Interior Secretary Zinke outlines future of National Park Service while visiting BRP

Secretary of the Interior Ryan Zinke came to the mountains of Eastern Tennessee and Western North Carolina on August 25, 2017 to celebrate the 101st birthday of the National Park Service and also lay out the department’s future.

Zinke said the country’s national parks are facing an $11.5 billion maintenance backlog that he wants to close in five years.

This comes on the heels of a proposed budget from President Donald Trump that would cut funds to the department. “Everyone knows you propose a budget, and it’s really Congress that goes to work. But I think we need a discussion on a budget of where we are as a country,” Zinke said. He described the path forward which he said included more money than was initially proposed.

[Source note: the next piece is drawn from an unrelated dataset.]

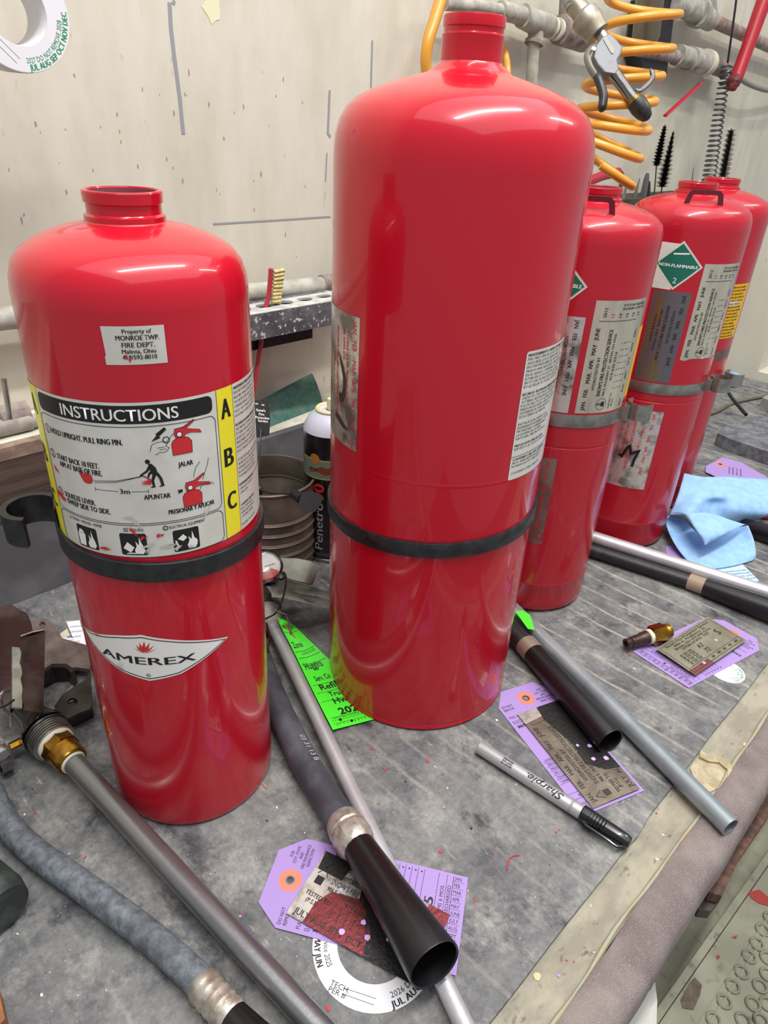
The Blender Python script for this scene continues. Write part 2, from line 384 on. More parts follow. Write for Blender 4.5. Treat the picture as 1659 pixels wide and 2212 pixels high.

He also said there wouldn’t be any cuts to staffing, instead, restructuring the way the National Parks Service operates. He explained that means moving upper and middle management staffers back to the fields and giving more authority to those at the local level. “You don’t need someone on a simple decision to oversee it seven different layers to get approval,” Zinke said.

In addition to closing the backlog, Zinke said the way people use the park system is changing and it needs to have better infrastructure to keep up with how people use it. He also discussed leveraging public-private partnerships like businesses along the Blue Ridge Parkway.

Zinke also said he has authorized payment of an additional $4 million owed to Swain County to pay for the so-called “Road to Nowhere.”